То устроение, какое придает автор XVII столетия своим созданиям, заложено в основополагающих основаниях мышления эпохи. В этом отношении устройство каждого отдельного произведения есть своего рода принуждение. Писатель, обдумывая свое создание, может предусмотреть для него чрезвычайно неординарное, неповторимое, уникальное решение, однако такое художественное решение разворачивается в пространстве жестких, неотменимых предопределений, которые захватывают в поле своего действия все, что идет от личности, и самую личность, обращая их в свой язык. Пока могут создаваться произведения, в самом конечном счете обращенные к высшему Читателю, обращенные к небу, подобно тому как само произведение есть «зеркало мира», до тех пор все индивидуальное и все частное состоит на службе общего — оно содействует утверждению смысла, который идет не от личности с ее индивидуальностью, который принадлежит не этой сколь угодно своеобразной личности, но который идет от мира и который принадлежит миру, утверждающему себя и свой смысл через произведение.

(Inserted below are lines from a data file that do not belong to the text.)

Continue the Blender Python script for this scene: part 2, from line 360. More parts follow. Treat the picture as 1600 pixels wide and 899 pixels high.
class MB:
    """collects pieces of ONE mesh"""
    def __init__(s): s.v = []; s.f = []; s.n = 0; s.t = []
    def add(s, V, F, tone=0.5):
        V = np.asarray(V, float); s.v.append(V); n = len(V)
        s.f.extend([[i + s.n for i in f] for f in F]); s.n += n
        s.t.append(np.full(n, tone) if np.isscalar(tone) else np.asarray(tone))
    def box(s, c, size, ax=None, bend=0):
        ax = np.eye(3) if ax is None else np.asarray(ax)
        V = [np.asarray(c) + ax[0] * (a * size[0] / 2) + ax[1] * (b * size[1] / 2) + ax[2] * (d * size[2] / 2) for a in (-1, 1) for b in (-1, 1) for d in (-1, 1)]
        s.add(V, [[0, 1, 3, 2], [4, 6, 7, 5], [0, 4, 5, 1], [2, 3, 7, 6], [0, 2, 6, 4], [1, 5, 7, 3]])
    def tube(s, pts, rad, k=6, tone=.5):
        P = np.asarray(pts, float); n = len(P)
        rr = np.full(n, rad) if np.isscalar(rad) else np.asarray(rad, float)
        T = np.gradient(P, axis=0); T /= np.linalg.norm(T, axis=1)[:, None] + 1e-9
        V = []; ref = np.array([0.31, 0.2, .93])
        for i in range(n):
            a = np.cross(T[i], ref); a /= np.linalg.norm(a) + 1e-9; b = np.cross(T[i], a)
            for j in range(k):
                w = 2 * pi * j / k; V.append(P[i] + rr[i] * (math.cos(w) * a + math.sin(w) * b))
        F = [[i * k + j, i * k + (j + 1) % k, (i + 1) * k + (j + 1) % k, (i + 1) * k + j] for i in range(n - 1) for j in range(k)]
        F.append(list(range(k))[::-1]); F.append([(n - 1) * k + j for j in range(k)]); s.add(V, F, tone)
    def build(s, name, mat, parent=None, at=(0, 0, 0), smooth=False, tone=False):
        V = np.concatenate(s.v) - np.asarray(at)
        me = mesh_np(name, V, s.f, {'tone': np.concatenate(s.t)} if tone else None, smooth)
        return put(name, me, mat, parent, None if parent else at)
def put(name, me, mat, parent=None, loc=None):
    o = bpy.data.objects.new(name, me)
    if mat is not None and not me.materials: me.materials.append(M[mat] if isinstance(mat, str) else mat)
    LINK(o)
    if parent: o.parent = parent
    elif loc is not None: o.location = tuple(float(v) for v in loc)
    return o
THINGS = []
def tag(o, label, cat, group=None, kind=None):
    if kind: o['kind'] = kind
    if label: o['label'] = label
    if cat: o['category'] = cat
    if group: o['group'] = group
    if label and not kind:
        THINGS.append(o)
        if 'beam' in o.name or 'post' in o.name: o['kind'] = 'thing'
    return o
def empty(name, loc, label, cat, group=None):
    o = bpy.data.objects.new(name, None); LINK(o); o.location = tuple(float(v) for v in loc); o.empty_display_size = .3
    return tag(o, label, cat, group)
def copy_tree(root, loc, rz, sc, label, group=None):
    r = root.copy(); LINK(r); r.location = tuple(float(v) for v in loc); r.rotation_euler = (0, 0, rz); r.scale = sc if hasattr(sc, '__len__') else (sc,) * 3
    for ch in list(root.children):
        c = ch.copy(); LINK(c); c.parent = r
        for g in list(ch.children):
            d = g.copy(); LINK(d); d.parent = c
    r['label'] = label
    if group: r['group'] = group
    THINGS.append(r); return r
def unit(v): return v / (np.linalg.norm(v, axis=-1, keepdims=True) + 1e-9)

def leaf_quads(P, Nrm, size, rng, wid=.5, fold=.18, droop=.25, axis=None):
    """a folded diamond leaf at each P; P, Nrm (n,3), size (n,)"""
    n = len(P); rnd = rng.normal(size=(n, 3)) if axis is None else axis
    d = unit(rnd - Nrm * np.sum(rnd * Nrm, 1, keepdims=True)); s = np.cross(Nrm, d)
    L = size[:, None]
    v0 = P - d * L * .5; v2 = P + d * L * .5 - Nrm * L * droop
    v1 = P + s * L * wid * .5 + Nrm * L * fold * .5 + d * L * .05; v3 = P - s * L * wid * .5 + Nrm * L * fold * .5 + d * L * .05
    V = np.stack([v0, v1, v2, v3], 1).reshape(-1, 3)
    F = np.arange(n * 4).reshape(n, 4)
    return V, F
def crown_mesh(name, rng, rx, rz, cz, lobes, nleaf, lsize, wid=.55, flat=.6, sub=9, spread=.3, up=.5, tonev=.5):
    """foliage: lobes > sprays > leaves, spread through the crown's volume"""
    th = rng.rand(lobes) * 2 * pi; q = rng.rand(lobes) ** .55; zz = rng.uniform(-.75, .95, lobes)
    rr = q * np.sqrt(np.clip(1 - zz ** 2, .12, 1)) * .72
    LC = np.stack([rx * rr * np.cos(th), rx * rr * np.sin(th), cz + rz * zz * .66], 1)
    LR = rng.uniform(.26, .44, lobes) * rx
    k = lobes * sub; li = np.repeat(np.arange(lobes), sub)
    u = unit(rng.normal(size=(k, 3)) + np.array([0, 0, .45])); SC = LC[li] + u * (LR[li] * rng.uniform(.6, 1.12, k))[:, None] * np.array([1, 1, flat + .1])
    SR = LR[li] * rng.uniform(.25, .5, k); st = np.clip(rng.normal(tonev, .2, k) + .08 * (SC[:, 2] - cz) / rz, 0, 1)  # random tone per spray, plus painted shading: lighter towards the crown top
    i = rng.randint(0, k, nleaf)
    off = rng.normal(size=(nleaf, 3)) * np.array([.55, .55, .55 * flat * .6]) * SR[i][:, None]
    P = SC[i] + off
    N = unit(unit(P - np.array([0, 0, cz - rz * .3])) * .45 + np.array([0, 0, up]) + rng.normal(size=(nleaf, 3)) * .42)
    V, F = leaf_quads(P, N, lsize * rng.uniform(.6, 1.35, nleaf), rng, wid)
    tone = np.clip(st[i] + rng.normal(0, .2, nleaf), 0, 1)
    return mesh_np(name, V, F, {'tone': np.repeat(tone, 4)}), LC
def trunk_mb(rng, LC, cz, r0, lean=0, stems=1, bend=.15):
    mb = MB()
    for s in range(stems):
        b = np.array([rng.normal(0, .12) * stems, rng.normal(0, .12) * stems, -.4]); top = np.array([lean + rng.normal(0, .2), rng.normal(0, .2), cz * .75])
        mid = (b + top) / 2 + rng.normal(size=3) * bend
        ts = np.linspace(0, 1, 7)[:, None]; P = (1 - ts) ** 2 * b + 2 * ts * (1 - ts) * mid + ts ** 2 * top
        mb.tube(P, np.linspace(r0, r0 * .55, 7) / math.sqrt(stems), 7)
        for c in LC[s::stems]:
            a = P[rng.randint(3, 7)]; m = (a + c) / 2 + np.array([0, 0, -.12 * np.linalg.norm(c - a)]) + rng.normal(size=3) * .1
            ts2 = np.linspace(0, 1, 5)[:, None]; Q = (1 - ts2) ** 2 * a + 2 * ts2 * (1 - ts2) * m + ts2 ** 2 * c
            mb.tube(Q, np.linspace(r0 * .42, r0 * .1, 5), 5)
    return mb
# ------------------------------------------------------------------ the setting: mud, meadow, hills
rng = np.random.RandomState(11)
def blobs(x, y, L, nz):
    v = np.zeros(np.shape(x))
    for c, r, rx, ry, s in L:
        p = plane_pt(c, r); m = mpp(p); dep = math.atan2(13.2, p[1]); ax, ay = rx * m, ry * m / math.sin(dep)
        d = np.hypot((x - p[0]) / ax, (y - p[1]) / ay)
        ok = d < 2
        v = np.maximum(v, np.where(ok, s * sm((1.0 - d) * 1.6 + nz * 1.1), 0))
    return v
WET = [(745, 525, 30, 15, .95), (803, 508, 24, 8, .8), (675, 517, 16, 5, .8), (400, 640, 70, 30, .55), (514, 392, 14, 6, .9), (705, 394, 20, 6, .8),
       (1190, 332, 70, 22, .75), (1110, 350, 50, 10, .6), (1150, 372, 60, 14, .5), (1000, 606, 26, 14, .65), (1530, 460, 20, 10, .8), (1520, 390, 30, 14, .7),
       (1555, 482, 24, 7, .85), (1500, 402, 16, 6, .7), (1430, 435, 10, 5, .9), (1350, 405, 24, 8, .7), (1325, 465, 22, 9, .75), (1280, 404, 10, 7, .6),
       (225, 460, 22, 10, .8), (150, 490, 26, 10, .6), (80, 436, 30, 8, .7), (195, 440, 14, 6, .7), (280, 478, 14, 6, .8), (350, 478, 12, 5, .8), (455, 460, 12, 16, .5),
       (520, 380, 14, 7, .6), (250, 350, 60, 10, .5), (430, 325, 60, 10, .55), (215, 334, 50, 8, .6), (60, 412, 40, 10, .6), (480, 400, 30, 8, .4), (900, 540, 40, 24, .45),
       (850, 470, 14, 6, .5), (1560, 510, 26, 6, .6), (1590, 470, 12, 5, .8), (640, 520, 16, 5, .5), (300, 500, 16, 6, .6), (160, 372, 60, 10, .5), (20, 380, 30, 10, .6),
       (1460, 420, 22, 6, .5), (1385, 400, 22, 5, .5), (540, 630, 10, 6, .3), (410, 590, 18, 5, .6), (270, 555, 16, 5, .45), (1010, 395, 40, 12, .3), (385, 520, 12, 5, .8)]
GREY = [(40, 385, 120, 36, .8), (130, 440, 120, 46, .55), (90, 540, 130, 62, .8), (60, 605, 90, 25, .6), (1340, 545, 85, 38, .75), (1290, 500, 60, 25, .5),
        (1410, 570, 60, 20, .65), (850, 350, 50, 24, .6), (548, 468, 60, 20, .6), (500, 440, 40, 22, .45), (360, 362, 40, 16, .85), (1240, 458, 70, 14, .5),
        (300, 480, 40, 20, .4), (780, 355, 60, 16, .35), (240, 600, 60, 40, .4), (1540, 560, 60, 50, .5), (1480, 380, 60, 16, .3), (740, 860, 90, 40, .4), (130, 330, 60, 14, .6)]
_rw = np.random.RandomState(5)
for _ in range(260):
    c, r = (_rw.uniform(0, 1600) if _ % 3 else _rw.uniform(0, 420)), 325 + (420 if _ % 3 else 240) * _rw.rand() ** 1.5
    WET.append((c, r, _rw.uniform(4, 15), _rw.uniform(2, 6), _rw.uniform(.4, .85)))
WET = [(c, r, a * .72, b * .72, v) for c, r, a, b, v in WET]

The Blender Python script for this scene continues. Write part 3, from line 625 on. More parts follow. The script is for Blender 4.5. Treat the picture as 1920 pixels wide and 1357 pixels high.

Ситуация — совершенно противоположная той, какая установилась к середине XIX века, — здесь (что, кстати, исследователи реализма середины века теперь все меньше и меньше учитывают) писатель овладевает как своим личным достоянием и всем тем общим, что доставляет ему и литературная традиция, и само писательское мастерство, и, овладевая всем этим, все это ставит на службу своего замысла: любой композиционный стереотип, любой риторический прием, любое общее и «готовое слово» (см. об этом: Веселовский, 1940, 448; Михайлов, 1989, 52–53; Аверинцев, 1991, 23) поступают в ведение индивидуальноличностного, а потому изменяют своей традиционной сущности — в той самой мере, в какой автору середины XIX века удается художественно оправдать свой замысел. В эпоху барокко все выглядит совершенно иначе, хотя эта эпоха, не слишком удаленная от слома традиций, как бы последним усилием накапливает и обобщает традиционный язык культуры, — писатель здесь остается во власти общего смысла, который и проводит себя, и утверждает себя: нередко в виде таких монументальных научно-художественных сумм, какие представляют собою и «Арминий» Лоэнштейна, и полиги-сторические энциклопедии барочного века, и шедевры позднего Баха, и весьма неожиданным образом даже такое создание, как «Симплициссимус» Гриммельсхаузена, убирающее в свои подвалы сумму взглядов эпохи и лишь украдчиво проявляющее ее наружно.